On 12/12/2011 01:17 PM, John R Pierce wrote:
On 12/12/11 6:43 AM, Digimer wrote:
I handle this by setting up two servers running DRBD in active/active with a simple two-node red hat cluster managing a floating IP address. The storage network link uses a simple Active/Passive (mode=1) bond with either link go to separate switches.
DRBD with synchronous writes? doesn't that slow things down considerably? if its asychronous, recently written data will be lost on a failure.
proper storage appliances implement a shared cache between the master and standby storage controllers so that if the master fails, the standby has all data, including cached writes. as far as I know, there's no way to easily implement this with open source, its part of the secret sauce of proper redundant storage.

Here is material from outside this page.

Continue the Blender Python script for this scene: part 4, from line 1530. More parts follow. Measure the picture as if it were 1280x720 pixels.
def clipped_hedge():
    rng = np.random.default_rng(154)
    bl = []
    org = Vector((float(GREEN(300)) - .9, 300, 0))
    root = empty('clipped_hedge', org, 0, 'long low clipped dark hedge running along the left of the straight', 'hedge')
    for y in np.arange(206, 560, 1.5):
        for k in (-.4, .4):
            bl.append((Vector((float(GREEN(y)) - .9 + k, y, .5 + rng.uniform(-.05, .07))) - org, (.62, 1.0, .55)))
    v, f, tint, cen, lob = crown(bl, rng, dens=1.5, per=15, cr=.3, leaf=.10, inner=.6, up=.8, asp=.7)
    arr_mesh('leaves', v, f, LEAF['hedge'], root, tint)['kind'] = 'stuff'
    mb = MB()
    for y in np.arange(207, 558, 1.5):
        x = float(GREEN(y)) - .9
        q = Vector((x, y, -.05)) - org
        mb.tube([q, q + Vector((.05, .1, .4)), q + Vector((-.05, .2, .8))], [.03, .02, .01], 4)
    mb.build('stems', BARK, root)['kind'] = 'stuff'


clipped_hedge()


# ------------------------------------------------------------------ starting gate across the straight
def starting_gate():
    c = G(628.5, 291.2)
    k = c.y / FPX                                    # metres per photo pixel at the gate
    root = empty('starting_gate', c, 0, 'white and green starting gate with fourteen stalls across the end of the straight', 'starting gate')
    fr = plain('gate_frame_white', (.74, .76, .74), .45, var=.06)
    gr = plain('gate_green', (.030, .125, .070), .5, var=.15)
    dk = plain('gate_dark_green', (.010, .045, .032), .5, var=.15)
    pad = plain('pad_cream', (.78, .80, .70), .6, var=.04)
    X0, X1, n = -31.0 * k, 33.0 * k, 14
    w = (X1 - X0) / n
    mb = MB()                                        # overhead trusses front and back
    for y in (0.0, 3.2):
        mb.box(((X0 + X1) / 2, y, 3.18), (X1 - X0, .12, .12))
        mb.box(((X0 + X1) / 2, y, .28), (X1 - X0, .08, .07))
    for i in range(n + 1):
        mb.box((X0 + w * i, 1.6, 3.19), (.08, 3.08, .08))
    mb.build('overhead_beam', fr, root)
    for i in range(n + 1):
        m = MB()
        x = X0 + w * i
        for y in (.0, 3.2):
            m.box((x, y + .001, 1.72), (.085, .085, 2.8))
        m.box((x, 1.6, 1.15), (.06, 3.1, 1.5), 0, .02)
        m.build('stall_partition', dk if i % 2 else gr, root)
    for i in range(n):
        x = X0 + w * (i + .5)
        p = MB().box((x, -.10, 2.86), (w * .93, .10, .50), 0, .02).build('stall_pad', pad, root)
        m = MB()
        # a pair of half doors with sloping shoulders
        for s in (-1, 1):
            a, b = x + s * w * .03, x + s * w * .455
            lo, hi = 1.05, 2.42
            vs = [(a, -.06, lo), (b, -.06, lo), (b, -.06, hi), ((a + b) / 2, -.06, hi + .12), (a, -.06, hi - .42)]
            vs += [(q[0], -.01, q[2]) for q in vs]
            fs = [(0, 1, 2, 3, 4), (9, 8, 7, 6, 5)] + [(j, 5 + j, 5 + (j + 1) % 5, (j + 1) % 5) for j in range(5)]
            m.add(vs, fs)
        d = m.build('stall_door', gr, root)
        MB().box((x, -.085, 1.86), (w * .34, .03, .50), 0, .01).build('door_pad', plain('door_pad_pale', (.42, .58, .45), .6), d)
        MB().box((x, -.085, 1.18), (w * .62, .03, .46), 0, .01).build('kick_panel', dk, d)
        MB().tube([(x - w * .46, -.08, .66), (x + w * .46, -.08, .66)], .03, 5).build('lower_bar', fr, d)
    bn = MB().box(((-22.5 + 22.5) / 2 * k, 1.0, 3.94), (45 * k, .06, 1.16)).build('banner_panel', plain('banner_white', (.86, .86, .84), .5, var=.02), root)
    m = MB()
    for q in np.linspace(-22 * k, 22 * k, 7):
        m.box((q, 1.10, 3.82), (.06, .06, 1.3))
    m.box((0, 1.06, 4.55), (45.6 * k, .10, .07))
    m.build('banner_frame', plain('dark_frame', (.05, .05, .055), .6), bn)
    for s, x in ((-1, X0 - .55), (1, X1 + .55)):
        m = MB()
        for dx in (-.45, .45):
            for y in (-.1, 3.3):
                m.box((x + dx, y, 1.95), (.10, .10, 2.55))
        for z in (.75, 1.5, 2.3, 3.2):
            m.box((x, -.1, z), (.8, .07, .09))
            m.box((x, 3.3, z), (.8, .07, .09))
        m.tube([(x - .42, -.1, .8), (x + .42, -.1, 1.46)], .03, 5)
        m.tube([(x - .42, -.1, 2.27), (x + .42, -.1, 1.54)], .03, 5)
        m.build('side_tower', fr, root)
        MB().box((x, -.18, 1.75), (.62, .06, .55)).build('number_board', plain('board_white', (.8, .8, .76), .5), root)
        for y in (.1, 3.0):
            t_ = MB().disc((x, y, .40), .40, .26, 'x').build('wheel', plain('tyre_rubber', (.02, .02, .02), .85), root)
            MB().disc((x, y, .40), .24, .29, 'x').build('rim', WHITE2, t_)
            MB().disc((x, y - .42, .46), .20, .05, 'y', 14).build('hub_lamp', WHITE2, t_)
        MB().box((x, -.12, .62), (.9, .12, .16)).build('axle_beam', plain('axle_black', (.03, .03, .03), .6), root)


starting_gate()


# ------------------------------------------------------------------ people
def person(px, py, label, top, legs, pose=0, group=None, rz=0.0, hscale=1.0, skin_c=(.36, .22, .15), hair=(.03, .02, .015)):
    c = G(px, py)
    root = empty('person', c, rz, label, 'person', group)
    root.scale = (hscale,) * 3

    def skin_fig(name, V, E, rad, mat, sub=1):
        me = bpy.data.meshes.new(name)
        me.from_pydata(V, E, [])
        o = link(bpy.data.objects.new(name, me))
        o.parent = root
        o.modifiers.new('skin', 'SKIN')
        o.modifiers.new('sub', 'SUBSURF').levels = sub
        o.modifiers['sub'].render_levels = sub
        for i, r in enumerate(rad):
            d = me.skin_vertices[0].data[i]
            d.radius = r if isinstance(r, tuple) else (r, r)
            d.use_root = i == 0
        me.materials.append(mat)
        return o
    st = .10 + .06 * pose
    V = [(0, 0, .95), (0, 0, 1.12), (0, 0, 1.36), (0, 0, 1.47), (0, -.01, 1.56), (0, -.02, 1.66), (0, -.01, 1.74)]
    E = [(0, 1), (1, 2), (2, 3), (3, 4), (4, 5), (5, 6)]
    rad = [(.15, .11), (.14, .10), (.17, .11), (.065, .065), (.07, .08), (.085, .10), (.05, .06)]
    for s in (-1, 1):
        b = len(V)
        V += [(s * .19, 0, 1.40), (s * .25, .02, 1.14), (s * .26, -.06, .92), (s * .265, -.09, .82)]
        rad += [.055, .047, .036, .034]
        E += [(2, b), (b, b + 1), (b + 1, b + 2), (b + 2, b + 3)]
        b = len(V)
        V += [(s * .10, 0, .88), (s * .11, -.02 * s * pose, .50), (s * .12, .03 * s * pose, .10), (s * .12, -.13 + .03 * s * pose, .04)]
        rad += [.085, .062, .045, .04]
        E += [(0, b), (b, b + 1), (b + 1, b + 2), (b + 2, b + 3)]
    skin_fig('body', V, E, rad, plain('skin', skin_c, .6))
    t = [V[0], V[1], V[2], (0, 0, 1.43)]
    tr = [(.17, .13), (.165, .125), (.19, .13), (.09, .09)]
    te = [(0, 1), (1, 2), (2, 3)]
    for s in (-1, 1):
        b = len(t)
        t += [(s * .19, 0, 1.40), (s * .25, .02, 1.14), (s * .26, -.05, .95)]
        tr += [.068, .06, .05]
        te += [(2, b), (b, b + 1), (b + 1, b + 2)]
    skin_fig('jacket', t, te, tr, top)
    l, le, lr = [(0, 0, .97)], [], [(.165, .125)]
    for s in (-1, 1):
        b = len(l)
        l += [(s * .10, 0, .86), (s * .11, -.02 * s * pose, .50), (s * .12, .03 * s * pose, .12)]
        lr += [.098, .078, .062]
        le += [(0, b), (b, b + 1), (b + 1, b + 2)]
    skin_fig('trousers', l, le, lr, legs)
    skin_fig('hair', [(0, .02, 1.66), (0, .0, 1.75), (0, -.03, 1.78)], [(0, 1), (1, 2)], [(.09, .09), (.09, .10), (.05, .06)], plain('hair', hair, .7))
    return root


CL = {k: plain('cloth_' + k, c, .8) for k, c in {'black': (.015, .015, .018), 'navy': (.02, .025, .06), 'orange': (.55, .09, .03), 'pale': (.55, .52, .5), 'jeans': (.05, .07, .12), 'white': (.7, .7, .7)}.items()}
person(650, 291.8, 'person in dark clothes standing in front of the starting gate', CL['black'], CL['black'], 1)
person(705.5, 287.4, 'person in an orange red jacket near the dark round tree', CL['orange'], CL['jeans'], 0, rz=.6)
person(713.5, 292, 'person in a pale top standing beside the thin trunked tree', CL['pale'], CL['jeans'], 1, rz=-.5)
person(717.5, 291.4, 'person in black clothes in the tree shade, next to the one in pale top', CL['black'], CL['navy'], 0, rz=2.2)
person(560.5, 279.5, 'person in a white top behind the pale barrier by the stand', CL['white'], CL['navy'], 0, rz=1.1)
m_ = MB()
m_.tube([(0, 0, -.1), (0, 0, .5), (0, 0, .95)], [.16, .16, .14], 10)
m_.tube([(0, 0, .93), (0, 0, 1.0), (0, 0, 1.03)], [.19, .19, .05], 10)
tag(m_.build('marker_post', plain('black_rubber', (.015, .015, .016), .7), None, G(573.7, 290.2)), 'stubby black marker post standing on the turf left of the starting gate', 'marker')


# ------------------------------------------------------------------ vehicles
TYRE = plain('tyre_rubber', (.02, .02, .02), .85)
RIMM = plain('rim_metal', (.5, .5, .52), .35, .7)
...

without this, its not safe to run a transactional database server on your storage
With synchronous writes ("protocol C" in DRBD terms), I've found minimal slow-down. With a little tuning and fast enough networking, it's quite small, given the HA win. Given this, there is no loss in data, even if a node fails mid-write as the caller never gets ack and knows to retry.
Shared cache is, I think, a single-point-of-failure. I'll make no arguments towards transactional DB use and I am not a DBA, but I can restate that a write is not acknowledged until it's been committed to both nodes in DRBD, making it very robust with minimal performance hit.